§ **STATED TASK**
Transcribe the whole listing below without changing a word, but leave out every image.

§ **GIVEN INFORMATION**
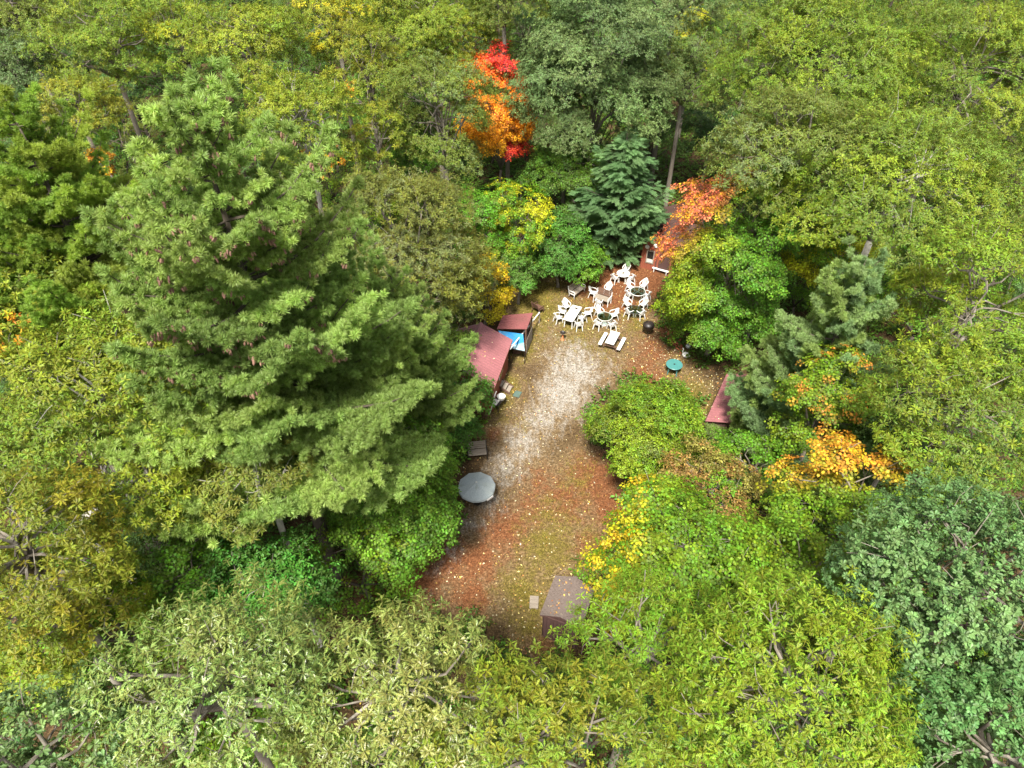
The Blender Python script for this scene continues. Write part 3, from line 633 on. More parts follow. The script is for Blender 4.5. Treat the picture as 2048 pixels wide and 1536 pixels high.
ROOFS = []
def gable_cabin(name, label, E1, E2, W, ze, zr, wall_mat, roof_mat, cat='cabin', over=.25, mono=False, name_group=None):
    """Cabin with its eave from E1 to E2 and its ridge W metres to the left of that line."""
    x, y = frame_of(None, E2 - E1); L = (Vector((E2.x, E2.y, 0)) - Vector((E1.x, E1.y, 0))).length
    T = empty(name, (E1.x, E1.y, 0), math.atan2(x.y, x.x), label, cat)
    o = over; h = .55
    ribbed(MB(), (0, 0, ze), (L, 0, ze), (L, W, zr), (0, W, zr)).build('roof', roof_mat, T)
    ribbed(MB(), (L, 2 * W, ze), (0, 2 * W, ze), (0, W, zr), (L, W, zr)).build('roof', roof_mat, T)
    MB().prism([(-.02, W - .13, zr - .02), (L + .02, W - .13, zr - .02), (L + .02, W, zr + .06), (-.02, W, zr + .06)], .03).prism([(-.02, W, zr + .061), (L + .02, W, zr + .061), (L + .02, W + .13, zr - .02), (-.02, W + .13, zr - .02)], .03).build('ridge_cap', roof_mat, T)
    k = (zr - ze) / W; zw = ze + o * k - .05
    MB().box((L / 2, W, zw / 2), (L - 2 * o - .06, 2 * W - 2 * o - .06, zw - .01)).build('wall_core', M['dark'], T)
    boards(T, (o, o, 0), (L - o, o, 0), 0, zw, wall_mat); boards(T, (o, 2 * W - o, 0), (L - o, 2 * W - o, 0), 0, zw, wall_mat)
    for xx in (o, L - o): boards(T, (xx, o + .03, 0), (xx, 2 * W - o - .03, 0), 0, zw, wall_mat, gable=zr - zw - .10)
    MB().box((L / 2, .01, ze - .06), (L, .03, .12)).build('fascia', wall_mat, T)
    ROOFS.append((T, L, W, ze, zr, 26)); return T, x, y, L

# cabin with the pink-maroon roof at the left of the clearing; eave runs along the drive
E1, E2 = at(989, 776, 2.25), at(1025, 680, 2.25)
CT, cx_, cy_, CL = gable_cabin('cabin', 'red brown cabin with ribbed maroon metal roof left of the sandy drive', E1, E2, 2.05, 2.25, 3.25, M['siding'], M['roof_metal'])
fr = MB()
w0 = CL * .52
MB().box((w0, .215, 1.45), (.9, .04, .75)).build('window', M['white_paint'], CT)
win = MB().box((w0, .19, 1.45), (.76, .02, .61)).build('pane', M['window'], CT)
dr = MB().box((.62, .21, 1.0), (.85, .05, 1.9)).build('door', M['siding'], CT)
MB().box((.15, .16, .85), (.5, .05, 1.6), Matrix.Rotation(.2, 3, 'X')).build('leaning_board', M['white_paint'], CT)

# lean-to with its own maroon roof, beyond the cabin
q = [at(993.7, 657.4, 2.2), at(1053.5, 658, 2.25), at(1065.8, 625.8, 2.35), at(1006, 631, 2.3)]
LT = empty('lean_to_shed', ((q[0].x + q[2].x) / 2, (q[0].y + q[2].y) / 2, 0), 0, 'open lean-to with low maroon metal roof behind the blue tarp', 'shed')
o0 = Vector(LT.location); lq = [p - o0 for p in q]
ribbed(MB(), lq[0], lq[3], lq[2], lq[1], .24).build('roof', M['roof_metal_dark'], LT)
for p in lq:
    i = p * .93; MB().beam((i.x, i.y, 0), (i.x, i.y, p.z - .06), .09, .09).build('post', M['brown_wood'], LT)
mid = (lq[0] + lq[2]) / 2
boards(LT, (lq[3].x * .9, lq[3].y * .9, 0), (lq[0].x * .9, lq[0].y * .9, 0), 0, 2.0, M['brown_wood'])
boards(LT, (lq[3].x * .88, lq[3].y * .93, 0), (lq[2].x * .88, lq[2].y * .93, 0), 0, 2.0, M['brown_wood'])
for k in range(4):
    a, b = lq[1] * .99, lq[2] * .99
    MB().beam((a.x, a.y, .25 + .3 * k), (b.x, b.y, .25 + .3 * k), .03, .2).build('side_plank', M['old_wood'], LT)
for k in range(7):
    b = Vector((random.uniform(-.7, .7), random.uniform(-.6, .3), 0)); s = random.uniform(.3, .5)
# firewood heaped under the lean-to
for k in range(16):
    a = lq[1].lerp(lq[0], .18 + .05 * (k % 6)); zz = .12 + .2 * (k // 6)
    MB().tube([(a.x * .8, a.y * .8 - .1, zz), (a.x * .8 + .1, a.y * .8 + .45, zz)], .09, 8).build('log', M['rusty'], LT)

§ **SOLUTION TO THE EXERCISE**
The Blender Python script for this scene continues. Write part 3, from line 633 on. More parts follow. The script is for Blender 4.5. Treat the picture as 2048 pixels wide and 1536 pixels high.
ROOFS = []
def gable_cabin(name, label, E1, E2, W, ze, zr, wall_mat, roof_mat, cat='cabin', over=.25, mono=False, name_group=None):
    """Cabin with its eave from E1 to E2 and its ridge W metres to the left of that line."""
    x, y = frame_of(None, E2 - E1); L = (Vector((E2.x, E2.y, 0)) - Vector((E1.x, E1.y, 0))).length
    T = empty(name, (E1.x, E1.y, 0), math.atan2(x.y, x.x), label, cat)
    o = over; h = .55
    ribbed(MB(), (0, 0, ze), (L, 0, ze), (L, W, zr), (0, W, zr)).build('roof', roof_mat, T)
    ribbed(MB(), (L, 2 * W, ze), (0, 2 * W, ze), (0, W, zr), (L, W, zr)).build('roof', roof_mat, T)
    MB().prism([(-.02, W - .13, zr - .02), (L + .02, W - .13, zr - .02), (L + .02, W, zr + .06), (-.02, W, zr + .06)], .03).prism([(-.02, W, zr + .061), (L + .02, W, zr + .061), (L + .02, W + .13, zr - .02), (-.02, W + .13, zr - .02)], .03).build('ridge_cap', roof_mat, T)
    k = (zr - ze) / W; zw = ze + o * k - .05
    MB().box((L / 2, W, zw / 2), (L - 2 * o - .06, 2 * W - 2 * o - .06, zw - .01)).build('wall_core', M['dark'], T)
    boards(T, (o, o, 0), (L - o, o, 0), 0, zw, wall_mat); boards(T, (o, 2 * W - o, 0), (L - o, 2 * W - o, 0), 0, zw, wall_mat)
    for xx in (o, L - o): boards(T, (xx, o + .03, 0), (xx, 2 * W - o - .03, 0), 0, zw, wall_mat, gable=zr - zw - .10)
    MB().box((L / 2, .01, ze - .06), (L, .03, .12)).build('fascia', wall_mat, T)
    ROOFS.append((T, L, W, ze, zr, 26)); return T, x, y, L

# cabin with the pink-maroon roof at the left of the clearing; eave runs along the drive
E1, E2 = at(989, 776, 2.25), at(1025, 680, 2.25)
CT, cx_, cy_, CL = gable_cabin('cabin', 'red brown cabin with ribbed maroon metal roof left of the sandy drive', E1, E2, 2.05, 2.25, 3.25, M['siding'], M['roof_metal'])
fr = MB()
w0 = CL * .52
MB().box((w0, .215, 1.45), (.9, .04, .75)).build('window', M['white_paint'], CT)
win = MB().box((w0, .19, 1.45), (.76, .02, .61)).build('pane', M['window'], CT)
dr = MB().box((.62, .21, 1.0), (.85, .05, 1.9)).build('door', M['siding'], CT)
MB().box((.15, .16, .85), (.5, .05, 1.6), Matrix.Rotation(.2, 3, 'X')).build('leaning_board', M['white_paint'], CT)

# lean-to with its own maroon roof, beyond the cabin
q = [at(993.7, 657.4, 2.2), at(1053.5, 658, 2.25), at(1065.8, 625.8, 2.35), at(1006, 631, 2.3)]
LT = empty('lean_to_shed', ((q[0].x + q[2].x) / 2, (q[0].y + q[2].y) / 2, 0), 0, 'open lean-to with low maroon metal roof behind the blue tarp', 'shed')
o0 = Vector(LT.location); lq = [p - o0 for p in q]
ribbed(MB(), lq[0], lq[3], lq[2], lq[1], .24).build('roof', M['roof_metal_dark'], LT)
for p in lq:
    i = p * .93; MB().beam((i.x, i.y, 0), (i.x, i.y, p.z - .06), .09, .09).build('post', M['brown_wood'], LT)
mid = (lq[0] + lq[2]) / 2
boards(LT, (lq[3].x * .9, lq[3].y * .9, 0), (lq[0].x * .9, lq[0].y * .9, 0), 0, 2.0, M['brown_wood'])
boards(LT, (lq[3].x * .88, lq[3].y * .93, 0), (lq[2].x * .88, lq[2].y * .93, 0), 0, 2.0, M['brown_wood'])
for k in range(4):
    a, b = lq[1] * .99, lq[2] * .99
    MB().beam((a.x, a.y, .25 + .3 * k), (b.x, b.y, .25 + .3 * k), .03, .2).build('side_plank', M['old_wood'], LT)
for k in range(7):
    b = Vector((random.uniform(-.7, .7), random.uniform(-.6, .3), 0)); s = random.uniform(.3, .5)
# firewood heaped under the lean-to
for k in range(16):
    a = lq[1].lerp(lq[0], .18 + .05 * (k % 6)); zz = .12 + .2 * (k // 6)
    MB().tube([(a.x * .8, a.y * .8 - .1, zz), (a.x * .8 + .1, a.y * .8 + .45, zz)], .09, 8).build('log', M['rusty'], LT)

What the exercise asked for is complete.